━━ Given data ━━

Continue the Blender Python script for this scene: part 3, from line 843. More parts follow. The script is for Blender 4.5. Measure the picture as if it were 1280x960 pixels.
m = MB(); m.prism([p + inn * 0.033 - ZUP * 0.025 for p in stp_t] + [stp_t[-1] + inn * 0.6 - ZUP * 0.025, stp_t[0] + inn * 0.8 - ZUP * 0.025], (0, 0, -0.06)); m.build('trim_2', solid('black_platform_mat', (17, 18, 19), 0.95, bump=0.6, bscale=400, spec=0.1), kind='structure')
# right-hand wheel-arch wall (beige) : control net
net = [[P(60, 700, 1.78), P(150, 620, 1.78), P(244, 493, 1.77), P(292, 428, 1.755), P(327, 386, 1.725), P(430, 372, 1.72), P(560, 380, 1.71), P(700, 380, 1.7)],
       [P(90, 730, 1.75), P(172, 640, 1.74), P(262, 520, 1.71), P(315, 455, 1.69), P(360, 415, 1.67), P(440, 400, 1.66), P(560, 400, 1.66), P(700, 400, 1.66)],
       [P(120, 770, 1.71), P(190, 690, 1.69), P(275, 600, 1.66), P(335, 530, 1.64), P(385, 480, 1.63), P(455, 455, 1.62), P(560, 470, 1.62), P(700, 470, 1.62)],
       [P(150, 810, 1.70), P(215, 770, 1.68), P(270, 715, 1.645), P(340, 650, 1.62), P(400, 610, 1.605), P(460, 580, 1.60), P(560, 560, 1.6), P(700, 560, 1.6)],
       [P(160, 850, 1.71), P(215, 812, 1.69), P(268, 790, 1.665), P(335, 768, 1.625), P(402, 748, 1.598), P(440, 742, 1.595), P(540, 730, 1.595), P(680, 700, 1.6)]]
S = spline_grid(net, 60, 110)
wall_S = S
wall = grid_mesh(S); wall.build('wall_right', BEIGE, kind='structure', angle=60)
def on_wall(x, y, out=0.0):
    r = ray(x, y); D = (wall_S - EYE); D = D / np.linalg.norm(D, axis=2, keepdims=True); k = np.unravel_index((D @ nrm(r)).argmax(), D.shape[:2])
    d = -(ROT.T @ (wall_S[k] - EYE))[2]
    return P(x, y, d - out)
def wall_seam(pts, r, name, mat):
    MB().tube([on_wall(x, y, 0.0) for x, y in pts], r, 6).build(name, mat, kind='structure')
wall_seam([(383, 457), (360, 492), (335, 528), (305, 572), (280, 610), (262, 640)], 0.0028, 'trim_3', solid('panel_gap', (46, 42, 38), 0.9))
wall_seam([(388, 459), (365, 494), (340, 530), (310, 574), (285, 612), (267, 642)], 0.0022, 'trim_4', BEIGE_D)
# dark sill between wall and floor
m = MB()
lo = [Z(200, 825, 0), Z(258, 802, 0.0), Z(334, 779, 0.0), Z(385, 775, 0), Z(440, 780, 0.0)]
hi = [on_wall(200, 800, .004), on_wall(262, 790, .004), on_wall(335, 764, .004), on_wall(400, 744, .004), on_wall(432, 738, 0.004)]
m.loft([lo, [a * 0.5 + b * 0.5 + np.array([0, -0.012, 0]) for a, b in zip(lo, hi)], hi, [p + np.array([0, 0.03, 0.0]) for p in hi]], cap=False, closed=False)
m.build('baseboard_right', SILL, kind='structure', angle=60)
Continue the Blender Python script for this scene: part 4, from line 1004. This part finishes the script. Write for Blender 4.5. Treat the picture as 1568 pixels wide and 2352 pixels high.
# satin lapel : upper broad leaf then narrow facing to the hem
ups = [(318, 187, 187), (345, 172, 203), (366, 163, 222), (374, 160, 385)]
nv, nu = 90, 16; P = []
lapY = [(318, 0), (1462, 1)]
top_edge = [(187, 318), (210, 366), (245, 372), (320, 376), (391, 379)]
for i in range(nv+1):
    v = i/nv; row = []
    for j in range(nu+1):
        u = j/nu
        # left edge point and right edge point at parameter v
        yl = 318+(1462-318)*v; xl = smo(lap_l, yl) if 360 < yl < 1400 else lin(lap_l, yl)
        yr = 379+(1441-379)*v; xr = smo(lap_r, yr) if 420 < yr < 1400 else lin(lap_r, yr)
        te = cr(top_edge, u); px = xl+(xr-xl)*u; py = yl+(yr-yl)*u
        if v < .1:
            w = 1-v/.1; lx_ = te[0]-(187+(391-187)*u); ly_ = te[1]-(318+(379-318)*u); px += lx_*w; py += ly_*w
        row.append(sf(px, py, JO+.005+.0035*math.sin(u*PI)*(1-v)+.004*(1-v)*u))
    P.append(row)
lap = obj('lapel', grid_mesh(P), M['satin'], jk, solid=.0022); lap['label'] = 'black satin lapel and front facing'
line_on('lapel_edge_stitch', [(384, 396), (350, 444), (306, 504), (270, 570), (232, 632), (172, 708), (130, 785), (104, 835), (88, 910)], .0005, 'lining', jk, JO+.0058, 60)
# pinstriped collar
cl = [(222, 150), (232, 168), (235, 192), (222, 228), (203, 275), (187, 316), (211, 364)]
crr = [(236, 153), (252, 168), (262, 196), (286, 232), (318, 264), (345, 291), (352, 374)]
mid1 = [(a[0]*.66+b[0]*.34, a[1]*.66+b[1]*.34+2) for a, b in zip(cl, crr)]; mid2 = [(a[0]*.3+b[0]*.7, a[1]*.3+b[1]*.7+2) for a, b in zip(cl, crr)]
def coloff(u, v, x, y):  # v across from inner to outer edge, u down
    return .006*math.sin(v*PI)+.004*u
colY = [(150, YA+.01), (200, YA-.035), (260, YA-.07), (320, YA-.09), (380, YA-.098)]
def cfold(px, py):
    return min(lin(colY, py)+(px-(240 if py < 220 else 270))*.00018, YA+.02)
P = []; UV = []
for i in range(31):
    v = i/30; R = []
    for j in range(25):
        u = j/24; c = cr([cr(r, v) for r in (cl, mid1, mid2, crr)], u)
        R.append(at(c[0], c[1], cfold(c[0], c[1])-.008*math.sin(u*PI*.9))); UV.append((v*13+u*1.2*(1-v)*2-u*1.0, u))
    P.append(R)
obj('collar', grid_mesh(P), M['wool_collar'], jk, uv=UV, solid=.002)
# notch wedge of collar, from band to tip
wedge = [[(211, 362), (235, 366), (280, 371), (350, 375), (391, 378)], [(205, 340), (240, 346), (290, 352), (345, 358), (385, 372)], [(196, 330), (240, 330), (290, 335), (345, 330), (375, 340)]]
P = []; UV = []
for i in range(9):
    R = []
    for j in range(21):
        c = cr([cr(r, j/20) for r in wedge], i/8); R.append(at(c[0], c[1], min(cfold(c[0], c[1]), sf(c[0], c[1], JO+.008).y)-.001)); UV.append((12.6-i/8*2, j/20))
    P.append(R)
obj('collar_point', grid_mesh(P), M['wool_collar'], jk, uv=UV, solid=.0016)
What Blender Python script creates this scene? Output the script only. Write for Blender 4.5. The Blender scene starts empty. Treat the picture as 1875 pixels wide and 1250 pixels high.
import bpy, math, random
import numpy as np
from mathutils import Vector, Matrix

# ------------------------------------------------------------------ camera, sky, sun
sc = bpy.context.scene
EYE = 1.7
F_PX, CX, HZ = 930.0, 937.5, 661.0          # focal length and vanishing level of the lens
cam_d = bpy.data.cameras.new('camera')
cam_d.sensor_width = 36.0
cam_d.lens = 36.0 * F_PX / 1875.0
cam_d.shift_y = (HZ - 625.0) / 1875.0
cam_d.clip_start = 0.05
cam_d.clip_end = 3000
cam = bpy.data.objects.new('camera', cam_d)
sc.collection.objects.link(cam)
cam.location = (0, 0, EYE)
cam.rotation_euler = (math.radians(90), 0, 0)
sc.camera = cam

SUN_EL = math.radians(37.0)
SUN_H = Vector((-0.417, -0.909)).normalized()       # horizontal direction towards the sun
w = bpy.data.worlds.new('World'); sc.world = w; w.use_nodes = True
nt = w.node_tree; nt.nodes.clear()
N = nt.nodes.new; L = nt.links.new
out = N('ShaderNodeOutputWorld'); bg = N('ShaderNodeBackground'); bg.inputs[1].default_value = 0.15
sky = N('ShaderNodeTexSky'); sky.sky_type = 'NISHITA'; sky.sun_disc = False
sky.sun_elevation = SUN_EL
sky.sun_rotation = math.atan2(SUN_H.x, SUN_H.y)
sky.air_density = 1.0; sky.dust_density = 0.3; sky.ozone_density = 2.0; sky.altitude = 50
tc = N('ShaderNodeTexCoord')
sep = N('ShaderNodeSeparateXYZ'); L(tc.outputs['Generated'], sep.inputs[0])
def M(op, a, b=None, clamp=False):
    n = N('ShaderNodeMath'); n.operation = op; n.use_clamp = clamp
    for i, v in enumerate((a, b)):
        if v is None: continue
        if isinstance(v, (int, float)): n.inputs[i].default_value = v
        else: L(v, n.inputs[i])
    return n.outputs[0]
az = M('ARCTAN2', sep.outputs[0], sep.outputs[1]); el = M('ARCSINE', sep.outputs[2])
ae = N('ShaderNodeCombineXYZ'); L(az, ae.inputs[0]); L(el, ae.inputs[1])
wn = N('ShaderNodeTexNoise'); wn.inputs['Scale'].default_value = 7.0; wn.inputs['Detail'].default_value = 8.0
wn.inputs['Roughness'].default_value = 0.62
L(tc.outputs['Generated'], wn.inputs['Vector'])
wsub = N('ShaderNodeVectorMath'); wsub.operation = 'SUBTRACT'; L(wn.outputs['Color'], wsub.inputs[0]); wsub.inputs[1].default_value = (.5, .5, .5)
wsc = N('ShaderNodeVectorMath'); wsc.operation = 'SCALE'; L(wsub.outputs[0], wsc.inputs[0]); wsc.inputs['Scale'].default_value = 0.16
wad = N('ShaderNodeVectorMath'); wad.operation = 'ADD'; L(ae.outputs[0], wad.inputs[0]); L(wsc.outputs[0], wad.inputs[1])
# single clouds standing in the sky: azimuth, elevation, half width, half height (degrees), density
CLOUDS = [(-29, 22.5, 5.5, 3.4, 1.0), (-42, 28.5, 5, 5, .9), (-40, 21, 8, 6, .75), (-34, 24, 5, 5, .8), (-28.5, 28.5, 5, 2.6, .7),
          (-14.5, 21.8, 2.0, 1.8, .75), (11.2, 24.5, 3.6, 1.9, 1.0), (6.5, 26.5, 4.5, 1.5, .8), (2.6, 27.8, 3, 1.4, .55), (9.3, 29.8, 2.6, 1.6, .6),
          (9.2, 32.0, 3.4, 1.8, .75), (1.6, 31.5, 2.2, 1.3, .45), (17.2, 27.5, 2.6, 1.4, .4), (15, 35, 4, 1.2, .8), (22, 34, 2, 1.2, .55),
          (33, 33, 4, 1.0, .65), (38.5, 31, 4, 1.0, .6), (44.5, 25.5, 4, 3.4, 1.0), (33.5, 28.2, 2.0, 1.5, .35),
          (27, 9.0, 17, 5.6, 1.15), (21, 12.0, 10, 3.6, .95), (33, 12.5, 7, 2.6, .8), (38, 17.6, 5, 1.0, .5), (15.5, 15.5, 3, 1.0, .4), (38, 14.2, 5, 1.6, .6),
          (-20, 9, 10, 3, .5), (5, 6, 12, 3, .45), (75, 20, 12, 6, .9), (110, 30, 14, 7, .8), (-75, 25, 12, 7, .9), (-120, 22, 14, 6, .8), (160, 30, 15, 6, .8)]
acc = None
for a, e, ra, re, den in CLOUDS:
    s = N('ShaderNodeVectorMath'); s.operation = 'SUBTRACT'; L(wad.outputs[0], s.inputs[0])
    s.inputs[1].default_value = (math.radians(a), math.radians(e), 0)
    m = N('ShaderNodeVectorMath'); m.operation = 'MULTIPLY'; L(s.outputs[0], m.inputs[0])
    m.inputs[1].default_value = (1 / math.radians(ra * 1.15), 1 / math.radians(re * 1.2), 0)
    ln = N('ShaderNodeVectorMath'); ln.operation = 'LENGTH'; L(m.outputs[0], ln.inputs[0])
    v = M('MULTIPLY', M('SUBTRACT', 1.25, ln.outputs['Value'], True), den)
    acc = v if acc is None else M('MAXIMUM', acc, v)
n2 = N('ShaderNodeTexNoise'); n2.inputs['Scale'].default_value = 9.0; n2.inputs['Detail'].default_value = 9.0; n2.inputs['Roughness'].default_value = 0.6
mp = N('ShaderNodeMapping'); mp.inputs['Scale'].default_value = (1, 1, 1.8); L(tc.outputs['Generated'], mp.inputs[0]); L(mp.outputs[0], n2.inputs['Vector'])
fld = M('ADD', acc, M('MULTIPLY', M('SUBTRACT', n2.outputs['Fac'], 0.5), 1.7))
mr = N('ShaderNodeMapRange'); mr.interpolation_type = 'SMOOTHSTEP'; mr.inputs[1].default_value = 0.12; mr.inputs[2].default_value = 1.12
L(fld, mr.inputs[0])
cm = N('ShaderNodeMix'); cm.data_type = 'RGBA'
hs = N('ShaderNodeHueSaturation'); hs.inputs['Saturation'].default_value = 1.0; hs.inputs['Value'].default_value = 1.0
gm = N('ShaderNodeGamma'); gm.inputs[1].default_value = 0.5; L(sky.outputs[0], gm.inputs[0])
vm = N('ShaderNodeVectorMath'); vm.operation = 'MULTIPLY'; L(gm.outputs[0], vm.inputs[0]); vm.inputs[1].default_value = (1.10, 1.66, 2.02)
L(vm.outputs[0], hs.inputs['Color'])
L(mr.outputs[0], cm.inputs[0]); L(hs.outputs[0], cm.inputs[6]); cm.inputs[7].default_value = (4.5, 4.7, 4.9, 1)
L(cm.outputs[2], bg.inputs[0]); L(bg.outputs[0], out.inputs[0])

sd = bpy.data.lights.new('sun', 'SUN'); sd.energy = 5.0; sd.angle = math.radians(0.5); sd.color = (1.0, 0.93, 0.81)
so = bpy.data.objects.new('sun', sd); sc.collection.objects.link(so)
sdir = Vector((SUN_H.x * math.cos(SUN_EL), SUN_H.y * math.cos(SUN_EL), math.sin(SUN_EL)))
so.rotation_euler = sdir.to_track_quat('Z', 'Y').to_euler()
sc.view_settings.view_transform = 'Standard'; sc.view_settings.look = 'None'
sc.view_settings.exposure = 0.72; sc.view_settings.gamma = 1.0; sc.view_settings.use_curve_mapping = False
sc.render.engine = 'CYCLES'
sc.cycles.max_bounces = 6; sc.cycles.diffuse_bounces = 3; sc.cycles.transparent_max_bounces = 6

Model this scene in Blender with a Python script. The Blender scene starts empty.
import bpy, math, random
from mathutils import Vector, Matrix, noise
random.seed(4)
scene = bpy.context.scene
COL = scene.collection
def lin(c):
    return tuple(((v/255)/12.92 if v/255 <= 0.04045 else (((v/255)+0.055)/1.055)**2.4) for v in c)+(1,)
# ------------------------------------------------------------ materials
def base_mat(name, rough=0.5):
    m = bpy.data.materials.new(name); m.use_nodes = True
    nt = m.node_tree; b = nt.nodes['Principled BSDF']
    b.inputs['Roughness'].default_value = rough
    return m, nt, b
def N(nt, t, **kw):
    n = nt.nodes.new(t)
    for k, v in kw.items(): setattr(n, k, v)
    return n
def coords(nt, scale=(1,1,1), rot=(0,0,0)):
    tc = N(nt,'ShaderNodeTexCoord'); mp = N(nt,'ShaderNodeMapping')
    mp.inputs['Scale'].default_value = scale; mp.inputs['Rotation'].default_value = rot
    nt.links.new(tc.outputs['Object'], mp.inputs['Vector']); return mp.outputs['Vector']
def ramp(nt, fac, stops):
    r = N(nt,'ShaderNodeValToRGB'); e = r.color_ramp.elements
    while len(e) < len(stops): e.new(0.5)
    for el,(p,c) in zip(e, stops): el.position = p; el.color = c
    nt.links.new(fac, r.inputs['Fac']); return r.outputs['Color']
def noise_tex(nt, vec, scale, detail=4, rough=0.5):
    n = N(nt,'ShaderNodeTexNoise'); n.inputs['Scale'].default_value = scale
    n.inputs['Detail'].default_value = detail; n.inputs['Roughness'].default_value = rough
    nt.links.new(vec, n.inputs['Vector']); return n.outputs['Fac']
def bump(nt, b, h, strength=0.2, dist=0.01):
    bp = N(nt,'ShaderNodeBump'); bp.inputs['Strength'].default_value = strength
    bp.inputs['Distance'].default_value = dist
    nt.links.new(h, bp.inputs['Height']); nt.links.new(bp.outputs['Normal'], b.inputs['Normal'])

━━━

(To do):
Nothing but the lines from the one with "Z(440, 780, 0.0)]" through the one with "m.build('baseboard_right', SILL, kind='structure', angle=60)" should be retyped; include both and keep them exact.

(Reply):
lo = [Z(200, 825, 0), Z(258, 802, 0.0), Z(334, 779, 0.0), Z(385, 775, 0), Z(440, 780, 0.0)]
hi = [on_wall(200, 800, .004), on_wall(262, 790, .004), on_wall(335, 764, .004), on_wall(400, 744, .004), on_wall(432, 738, 0.004)]
m.loft([lo, [a * 0.5 + b * 0.5 + np.array([0, -0.012, 0]) for a, b in zip(lo, hi)], hi, [p + np.array([0, 0.03, 0.0]) for p in hi]], cap=False, closed=False)
m.build('baseboard_right', SILL, kind='structure', angle=60)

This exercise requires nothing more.